The last time around, South Sectional champion Holliston, playing just down the road from its campus, rolled up a 43-0 win over the Western Mass champs.
Noyes said that was a learning experience.
“We came in pretty confident, but then we met a different beast,” he said. “Holiston was a very good team that maybe we underestimated. We’ll see. Hopefully, we’ll come out this time with a ‘W.’
“We learned that we just have to come out, play confident and play our kind of football. I think a lesson we learned last time was we were overconfident after beating a very good Shepherd Hill football team [in the state semi-finals]. This time, we just have to play our brand of football.”
Wahconah coach Gary Campbell also has picked up some lessons from his previous trips to Gillette — for a Western Mass Super Bowl in 2012  and the state title game two years later.
“I think the biggest thing I’ve learned as a head coach is logistics, keeping the kids in a normal routine and doing what we do week by week,” Campbell said. “Each team is different, so I separate Wahconah 2014 versus Holliston or South Hadley versus Wahconah when we were here previous times. That’s separate.
“But as far as routine — when to get here, what to do, how much time do you take in the bubble, what do you do in the bubble to prepare and get your kids in as normal a routine as possible so that they’re feeling comfortable? Because their eyes are going to be big. And I want their eyes to be big coming out of the tunnel. I want them to feel that and embrace that.”
It is not just another road trip, and there is a lot outside the teams’ control. Everything, right down to the time they have to be in that tunnel, is tightly scripted to keep the six-game program on schedule and on live television via Comcast SportsNet.
But as different as the experience may be, Campbell said there are ways to keep the football part familiar.
“If you’re in a routine, that helps settle them down,” he said. “If you go out of your routine, then that stuff you can’t control becomes even bigger. If you can keep focus, then they feel comfortable. They say, ‘Oh, yeah, we’ve been doing this all year.’ Bring them under control and bring them back to reality. So you get a combination of, ‘Cool, we’re here,’ but the routine tells them, ‘I have a football game to play.’ “
So does Mashpee (10-1), which won a Division 6 state title at Gillette in 2015.
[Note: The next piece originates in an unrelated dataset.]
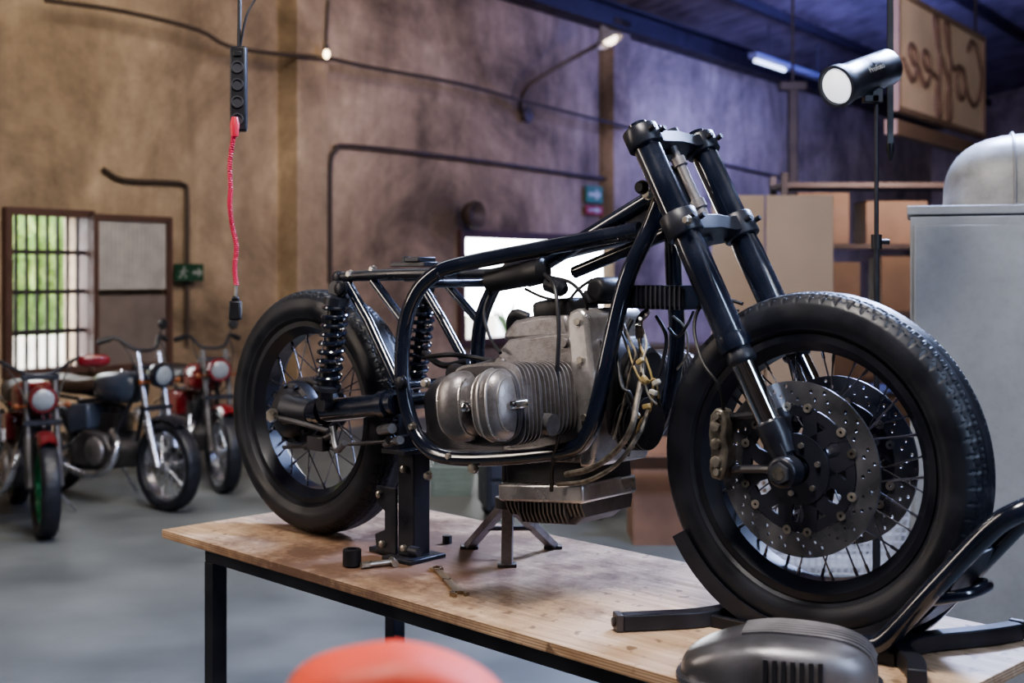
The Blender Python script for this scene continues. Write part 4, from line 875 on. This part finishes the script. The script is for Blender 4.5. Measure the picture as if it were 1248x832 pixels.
# ---------------------------------------------------------------- background motorcycles
silver=M('dull_chrome',(.55,.57,.64),.25,.9)
lensm=M('headlight_lens',(.24,.27,.31),.12); amberm=M('amber',(.20,.06,.02),.3)
def bg_bike(label,loc,ang,tank,fender,rimm,seatm,shell,hz=.86,hoff=0,bh=0,bw=1,mirrors=True,guard=None,ex=0.45,fk=silver):
    r=.30; wb_=1.30
    t=thing('motorcycle',label,'motorcycle',loc,ang,None)
    for x in (wb_/2,-wb_/2):
        bm=nb(); lathe(bm,[(-.03,r-.085),(-.03,r-.07),(.03,r-.07),(.03,r-.085)],(0,0,0),(0,1,0),36,closed=True); lathe(bm,[(-.05,.03),(.05,.03)],(0,0,0),(0,1,0),16)
        for k in range(20):
            a=2*PI*k/20; s=.035*(1 if k%2 else -1); tube(bm,[(.025*math.cos(a+.6),s,.025*math.sin(a+.6)),((r-.08)*math.cos(a),0,(r-.08)*math.sin(a))],.003,5)
        w_=obj('wheel',bm,rimm,t,loc=(x,0,r)); obj('tyre',tyre_mesh(r,r-.075,.11,120,20,20,True),rubber,w_)
        bm=nb(); lathe(bm,[(.045,.05),(.045,.12),(.049,.12),(.049,.05)],(0,0,0),(0,1,0),30,closed=True); obj('brake_disc',bm,steel,w_)
        bm=nb(); n=14; a0,a1=(math.radians(60),math.radians(130)) if x>0 else (math.radians(40),math.radians(170)); R_=r+.03; rr=[]
        for i in range(n+1):
            a=a0+(a1-a0)*i/n; rr.append([bm.verts.new((x+(R_+dr)*math.cos(a),y,r+(R_+dr)*math.sin(a))) for y,dr in ((-.055,-.02),(-.04,.004),(0,.012),(.04,.004),(.055,-.02),(.05,-.025),(0,.006),(-.05,-.025))])
        for i in range(n):
            for j in range(8): bm.faces.new((rr[i][j],rr[i][(j+1)%8],rr[i+1][(j+1)%8],rr[i+1][j]))
        bm.faces.new(rr[0]); bm.faces.new(rr[-1][::-1]); obj('fender',bm,fender,t)
    fx0=wb_/2
    for y in (-.085,.085):
        bm=nb(); tube(bm,[(fx0,y,r),(fx0-.11,y,.6)],.027,12); tube(bm,[(fx0-.10,y,.58),(fx0-.22,y,.97+bh)],.020,12); obj('fork_leg',bm,fk,t)
        bm=nb(); tube(bm,[(-wb_/2+.03,y*1.4,.33),(-wb_/2+.13,y*1.4,.66)],.024,10); obj('shock_absorber',bm,silver,t)
    bm=nb()
    for y in (-.1,.1):
        tube(bm,[(fx0-.26,y*.3,.85),(.18,y,.45),(.12,y,.24),(-.2,y,.22),(-.3,y,.42),(-.22,y,.68),(.2,y*.6,.74),(fx0-.27,y*.3,.85)],.016,8)
        tube(bm,[(-.24,y,.7),(-wb_/2-.12,y,.72)],.013,8); tube(bm,[(-.28,y,.38),(-wb_/2,y*1.1,r)],.018,8)
    for z_ in (.68,.95): box(bm,(fx0-.13-(z_-.68)*.32,0,z_),(.06,.22,.03))
    obj('frame',bm,black_satin,t)
    bm=nb(); prism(bm,[(-.24,.24),(-.26,.42),(-.1,.5),(.12,.48),(.2,.38),(.16,.24)],-.15,.15); obj('engine',bm,alu_dark,t,bevel=.02)
    for sd_ in (-1,1):
        bm=nb(); lathe(bm,[(0,.10),(.02,.095),(.03,.07),(.032,.001)],(.04,sd_*.15,.36),(0,sd_,0),26); obj('engine_cover',bm,alu,t)
    bm=nb()
    for k in range(7): prism(bm,rsq(.06+.006*k,0,.10,.10,4),.46+k*.024,.468+k*.024,mpz)
    lathe(bm,[(0,.06),(.22,.06)],(.07,0,.45),(.1,0,1),16); obj('cylinder',bm,alu_dark,t)
    bm=nb()
    sell(bm,(.10,0,.80),(.26,.135,.105),(.65,.75),30,16,fn=lambda p:Vector((p.x,p.y*(1-.4*max(0,-p.x/.27)),p.z*(1+.2*p.x/.27)))); tk=obj('fuel_tank',bm,tank,t)
    bm=nb(); lathe(bm,[(0,.035),(.015,.032)],(.12,0,.90),(0,0,1),18); obj('filler_cap',bm,chrome,tk)
    bm=nb(); sell(bm,(-.36,0,.78),(.33,.13,.06),(.6,.6),28,12,fn=lambda p:Vector((p.x,p.y,p.z+.04*(p.x/.33)**2))); obj('seat',bm,seatm,t)
    bm=nb(); prism(bm,[(-.30,.45),(-.34,.66),(-.08,.68),(-.06,.5)],-.14,.14); obj('side_panel',bm,tank,t,bevel=.02)
    hx=fx0-.10+hoff; bm=nb(); lathe(bm,[(-.13,.02),(-.10,.055),(-.03,.083),(.02,.085),(.03,.08)],(hx,0,hz),(1,0,-.05),28); hl=obj('headlight',bm,shell,t)
    bm=nb(); lathe(bm,[(.018,.076),(.035,.06),(.042,.03),(.044,.001)],(hx,0,hz),(1,0,-.05),28); obj('lens',bm,lensm,hl)
    hb_=1.05+bh
    bm=nb(); tube(bm,[(fx0-.40,-.34*bw,hb_-.01),(fx0-.34,-.22*bw,hb_+.02),(fx0-.25,-.08,hb_-.06),(fx0-.25,.08,hb_-.06),(fx0-.34,.22*bw,hb_+.02),(fx0-.40,.34*bw,hb_-.01)],.012,10,4); hb=obj('handlebar',bm,black_metal,t)
    for s in (-1,1):
        bm=nb(); tube(bm,[(fx0-.355,s*.25*bw,hb_+.015),(fx0-.40,s*.35*bw,hb_-.01)],.020,10); obj('grip',bm,dark_plastic,hb)
        if guard:
            bm=nb(); sell(bm,(fx0-.34,s*.31*bw,hb_+.0),(.03,.10,.040),(.7,.7),18,10); obj('hand_guard',bm,guard,hb)
        if mirrors and s==1:
            bm=nb(); tube(bm,[(fx0-.33,s*.2*bw,hb_),(fx0-.33,s*.25*bw,hb_+.08)],.005,6); lathe(bm,[(-.012,.028),(.0,.038),(.012,.036)],(fx0-.33,s*.26*bw,hb_+.1),(-1,0,0),20); obj('mirror',bm,dark_plastic,hb)
        bm=nb(); tube(bm,[(fx0-.33,s*.2*bw,hb_+.01),(fx0-.22,s*.14,hb_-.1),(fx0-.14,s*.08,.78),(fx0-.2,s*.03,.7)],.005,6,4); obj('control_cable',bm,dark_plastic,hb)
        bm=nb(); tube(bm,[(hx-.03,s*.06,hz-.04),(hx-.02,s*.14,hz-.04)],.006,6); sell(bm,(hx-.02,s*.15,hz-.04),(.020,.020,.020),(1,1),12,8); obj('indicator',bm,amberm,t)
    bm=nb(); tube(bm,[(.14,-.08,.5),(.25,-.12,.42),(.22,-.17,.26),(0,-.19,.2),(-.3,-.20,.24)],.026,12,4); tube(bm,[(-.3,-.20,.24),(-.36,-.205,.26),(-.85,-.24,ex)],.055,14,3); obj('exhaust_pipe',bm,silver,t)
    bm=nb(); sell(bm,(-wb_/2-.22,0,.68),(.03,.05,.035),(.5,.5),14,8); obj('tail_light',bm,redp,t)
    bm=nb(); tube(bm,[(-.05,.12,.22),(-.12,.3,.01)],.01,8); obj('kickstand',bm,silver,t)
    return t
redpaint=M('red_paint',(.17,.010,.016),.3,0,.2,5,coat=.5); reddark=M('dark_red_paint',(.12,.009,.012),.35,coat=.3); greenrim=M('green_rim',(.02,.18,.07),.4)
seatb=M('seat_vinyl',(.03,.028,.032),.5); bluegrey=M('blue_grey_paint',(.045,.06,.10),.35,coat=.3); brownseat=M('brown_seat',(.05,.03,.022),.6)
def bgat(px,py,th):
    P=TZ(px,py,0); a=math.radians(th); return Vector((P.x-.65*math.cos(a),P.y-.65*math.sin(a),0)),a
l,a=bgat(205,622,-38); bg_bike("blue-grey parked motorcycle with round headlight and long silver silencer near the red one",l,a,bluegrey,black_satin,silver,brownseat,black_gloss,.90,.03,.08,.8,True,None,.56)
l,a=bgat(55,655,-62); bg_bike('red-tanked motorcycle with green wheel rims at the far left',l,a,redpaint,reddark,greenrim,seatb,reddark,.82,0,-.02,1.1,False,redpaint,.45,alu_dark)
l,a=bgat(272,600,-60); bg_bike('red motorcycle with red headlight shell, half hidden behind the rear wheel',l,a,redpaint,redpaint,silver,seatb,redpaint,.88,0,.05,.7,True,None,.45,alu_dark)
# ---------------------------------------------------------------- LIGHTS
def area(loc,tgt,size,power,c=(1,1,1),sy=None):
    d=bpy.data.lights.new('area_light','AREA'); d.energy=power; d.size=size; d.color=c
    if sy: d.shape='RECTANGLE'; d.size_y=sy
    o=bpy.data.objects.new('area_light',d); link(o); o.location=loc; o.rotation_euler=(Vector(tgt)-Vector(loc)).to_track_quat('-Z','Y').to_euler(); return o
area((1.9,4.8,3.4),(.2,2.9,1.0),.7,290,(.47,.60,1))           # cool key from behind right
area((-.2,1.6,3.7),(.3,2.8,.9),.6,85,(1,.93,.86))             # warm-white overhead
area((-3.0,2.8,2.4),(0,3,1.2),.4,38,(1,.86,.74),sy=2.0)        # left strip
area((1.9,.9,2.4),(.5,2.6,1.2),.3,36,(.60,.74,1),sy=1.8)      # right strip
area((-1.0,5.5,4.6),(-3.0,10.0,2.9),2.0,170,(1,.84,.62))        # warm wash on the wall
area((1.8,9.0,4.4),WP(480,80),2.0,75,(1,.83,.66))
area((6.2,16.5,4.2),WP(900,150),2.0,560,(.22,.28,1))           # blue wash at the far end
area((2.2,9.8,3.8),WP(830,80),1.0,120,(.22,.28,1))
area((3.0,9.3,2.9),AT(1140,90,12.8),.5,110,(1,.80,.66))         # on the sign
area((-1.7,5.6,4.4),(-2.6,8.4,.4),1.6,90,(.90,.95,1))        # floor and parked bikes
area((3.0,5.5,4.4),(2.0,4.6,1),1.5,45,(.75,.82,1))
sun=bpy.data.lights.new('sun','SUN'); sun.energy=9; sun.angle=.02; so=bpy.data.objects.new('sun',sun); link(so); so.rotation_euler=(-(WN)+Vector((0,0,-1.1))).to_track_quat('-Z','Y').to_euler()
w_=bpy.data.worlds.new('World'); bpy.context.scene.world=w_; w_.use_nodes=True; bg=w_.node_tree.nodes['Background']; bg.inputs[0].default_value=(.94,.97,1,1); bg.inputs[1].default_value=18
try: bpy.context.scene.view_settings.look='AgX - Medium High Contrast'
except Exception: pass
# ---------------------------------------------------------------- CAMERA
cd=bpy.data.cameras.new('camera'); cam=bpy.data.objects.new('camera',cd); link(cam); cam.location=(0,0,EYE); cam.rotation_euler=(PI/2,0,0)
cd.sensor_width=36; cd.lens=FPX/1248*36; cd.shift_y=-(416-HZ)/1248; cd.clip_end=200
cd.dof.use_dof=True; cd.dof.focus_distance=2.75; cd.dof.aperture_fstop=3.6
bpy.context.scene.camera=cam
Noyes said there is no chance that Wahconah is going to underestimate the Falcons this time around.
“They’re a very good football team,” he said. “We’re like apples to apples with them. They have a big line. We have a pretty big line. They have good team speed. We have decent team speed. We’re like apples to apples. It’s going to be an evenly matched game.”
Campbell knows his team will have its work cut out in Saturday’s 1:30 clash.
“The number one thing I’ve learned about them is they’re a big, talented team,” he said. “Good size, run the ball well, a good, physical team. They’re coached fundamentally sound. They’re a very good football team, and we have to play our best game to win.
“That’s what I’ve told them, and they’ve seen that on film. They see the talent, they see the kids, and they know what they’re up against. Hopefully, we can go and play our best game.”